Mais un zeste de bon sens permet de comprendre les raisons pour lesquelles les mesures prises ont si bien réussi. Si Lehman Brothers avait eu un dollar de déficit (et il lui suffisait un dollar de gain pour éviter la faillite), le simple débours de deux dollars au bon moment de la crise, aurait pu nous sauver d’une Grande Dépression. À l’image du doigt qui a permis de boucher le trou dans la digue, deux dollars auraient suffi.
Bien sûr, les dépenses engagées pour le sauvetage ont dépassé les deux dollars, et iront sans doute se chiffrer jusqu’à plusieurs milliards, mais elles ont littéralement stoppé la catastrophe financière qui avançait à grands pas.

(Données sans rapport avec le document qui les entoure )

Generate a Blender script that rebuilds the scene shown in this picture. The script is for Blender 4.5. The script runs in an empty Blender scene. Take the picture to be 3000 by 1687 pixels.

Par rapport à la perte de dizaines de milliers de milliards de dollars de PIB si la Grande Dépression s’était répétée, les économies réalisées par le programme de rachat des actifs dévalorisés (TARP) sont d’un ordre de grandeur de 1.000 pour un. Au vu de ce ratio, toutes proportions gardées, les montants injectés pourraient être considérés comme le doigt qui a permis de boucher le trou dans la digue.
Les dépenses des gouvernements Bush et Obama pour la relance budgétaire ont eu un moindre rendement mais elles ont sans aucun doute été efficaces. D’après les estimations actuelles, les multiplicateurs de dépenses publiques sont de l’ordre de 2. Là encore, intuitivement, il y a une logique. Les estimations d’un multiplicateur budgétaire en équilibre au regard de la trappe de liquidités se situent environ à 1, tant en théorie qu’en approximation; et le multiplicateur fiscal s’établit systématiquement solidement autour de 1; et les multiplicateurs de dépenses publiques sont la somme des deux. Les mesures de relance économique ont donc aussi, selon toute vraisemblance, été payantes.

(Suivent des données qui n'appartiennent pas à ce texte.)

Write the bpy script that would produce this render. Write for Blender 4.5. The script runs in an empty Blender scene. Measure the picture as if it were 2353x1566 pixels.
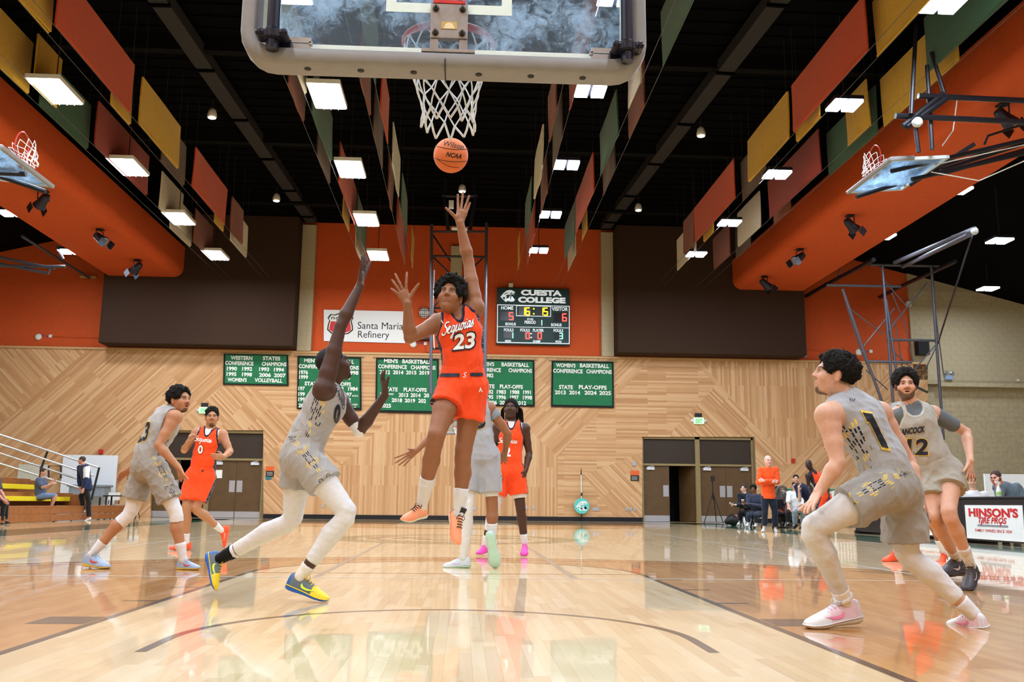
import bpy, bmesh, math, random
import numpy as np
from mathutils import Vector, Matrix
from mathutils.bvhtree import BVHTree
random.seed(7); RNG = np.random.default_rng(7)
SC = bpy.context.scene
COL = SC.collection
# ---------------------------------------------------------------- camera
FPX = 2129.68; CAM = np.array([0.1144, -2.9939, 0.6406])
FW = np.array([0.0516034, 0.983683, 0.17235096]); RT = np.array([0.99848897, -0.05408458, 0.00972817]); UP = np.array([-0.01889096, -0.17158853, 0.98498757])
cd = bpy.data.cameras.new('camera'); cam = bpy.data.objects.new('camera', cd); COL.objects.link(cam)
cd.sensor_width = 36; cd.sensor_fit = 'HORIZONTAL'; cd.lens = FPX / 2353 * 36; cd.clip_start = .05; cd.clip_end = 300
cam.matrix_world = Matrix(((RT[0], UP[0], -FW[0], CAM[0]), (RT[1], UP[1], -FW[1], CAM[1]), (RT[2], UP[2], -FW[2], CAM[2]), (0, 0, 0, 1)))
SC.camera = cam
# ---------------------------------------------------------------- world, exposure (a closed hall: the lamps in it give the light)
w = bpy.data.worlds.new('world'); SC.world = w; w.use_nodes = True
w.node_tree.nodes['Background'].inputs[0].default_value = (.9, .95, 1, 1); w.node_tree.nodes['Background'].inputs[1].default_value = .02
SC.view_settings.view_transform = 'Standard'; SC.view_settings.look = 'None'; SC.view_settings.gamma = 1; SC.view_settings.use_curve_mapping = False
SC.view_settings.exposure = 0.30
SC.cycles.max_bounces = 6; SC.cycles.diffuse_bounces = 2; SC.cycles.glossy_bounces = 3; SC.cycles.transmission_bounces = 4; SC.cycles.transparent_max_bounces = 8; SC.cycles.caustics_reflective = False; SC.cycles.caustics_refractive = False
SC.cycles.use_light_tree = False; SC.cycles.sample_clamp_indirect = 6
LAMP_W = 172.0          # watts of each hall lamp
# ---------------------------------------------------------------- pixel rays (photo pixels 2353x1566) -> points in the hall
def ray(u, v): return FW * FPX + RT * (u - 1176.5) - UP * (v - 783)
def aY(u, v, Y): d = ray(u, v); return CAM + d * (Y - CAM[1]) / d[1]
def aZ(u, v, Z): d = ray(u, v); return CAM + d * (Z - CAM[2]) / d[2]
def aX(u, v, X): d = ray(u, v); return CAM + d * (X - CAM[0]) / d[0]
def V(*a): return np.array(a, float)
def nrm(a): a = np.asarray(a, float); return a / (np.linalg.norm(a) + 1e-12)
# ---------------------------------------------------------------- materials
def lin(c):
    c = np.array(c, float) / 255; c = np.where(c <= .04045, c / 12.92, ((c + .055) / 1.055) ** 2.4); return (float(c[0]), float(c[1]), float(c[2]), 1)
MATS = {}
def mat(name, rgb=(200, 200, 200), rough=.6, metal=0., spec=.4, noise=.10, nscale=25., bump=0., bscale=60., emit=None, es=0., coat=0., sheen=0., vcol=False, sss=0.):
    if name in MATS: return MATS[name]
    m = bpy.data.materials.new(name); m.use_nodes = True; m.cycles.emission_sampling = 'NONE'; nt = m.node_tree; b = nt.nodes['Principled BSDF']; MATS[name] = m
    b.inputs['Roughness'].default_value = rough; b.inputs['Metallic'].default_value = metal; b.inputs['Specular IOR Level'].default_value = spec
    if coat: b.inputs['Coat Weight'].default_value = coat; b.inputs['Coat Roughness'].default_value = .05
    if sheen: b.inputs['Sheen Weight'].default_value = sheen
    if sss: b.inputs['Subsurface Weight'].default_value = sss; b.inputs['Subsurface Radius'].default_value = (.02, .008, .004); b.inputs['Subsurface Scale'].default_value = .5
    c = lin(rgb)
    tc = nt.nodes.new('ShaderNodeTexCoord')
    nz = nt.nodes.new('ShaderNodeTexNoise'); nz.inputs['Scale'].default_value = nscale; nz.inputs['Detail'].default_value = 4
    nt.links.new(tc.outputs['Object'], nz.inputs['Vector'])
    mr = nt.nodes.new('ShaderNodeMapRange'); mr.inputs[1].default_value = .3; mr.inputs[2].default_value = .7; mr.inputs[3].default_value = 1 - noise; mr.inputs[4].default_value = 1 + noise
    nt.links.new(nz.outputs['Fac'], mr.inputs[0])
    mx = nt.nodes.new('ShaderNodeVectorMath'); mx.operation = 'SCALE'
    if vcol:
        at = nt.nodes.new('ShaderNodeVertexColor'); at.layer_name = 'Col'; nt.links.new(at.outputs['Color'], mx.inputs[0])
    else: mx.inputs[0].default_value = c[:3]
    nt.links.new(mr.outputs[0], mx.inputs['Scale']); nt.links.new(mx.outputs[0], b.inputs['Base Color'])
    if bump:
        bn = nt.nodes.new('ShaderNodeTexNoise'); bn.inputs['Scale'].default_value = bscale; nt.links.new(tc.outputs['Object'], bn.inputs['Vector'])
        bp = nt.nodes.new('ShaderNodeBump'); bp.inputs['Strength'].default_value = bump; bp.inputs['Distance'].default_value = .01
        nt.links.new(bn.outputs['Fac'], bp.inputs['Height']); nt.links.new(bp.outputs[0], b.inputs['Normal'])
    if emit is not None: b.inputs['Emission Color'].default_value = lin(emit); b.inputs['Emission Strength'].default_value = es
    return m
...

Pour résumer, en tant qu’économistes, nous n’avons vraiment pas su prévoir la crise, mais les politiques économiques adoptées depuis ont été proches des meilleures prescriptions de tout bon praticien de l’économie. Elles ont émané directement des gouvernements Bush et Obama et de leurs hauts responsables, et ont été appuyées par le Congrès.
De bonnes mesures économiques associées au bon sens ont fait leurs preuves, tel est l’enseignement à tirer pour l’avenir : nous avons tâtonné et réussi. Ne l’oublions pas pour nos politiques futures.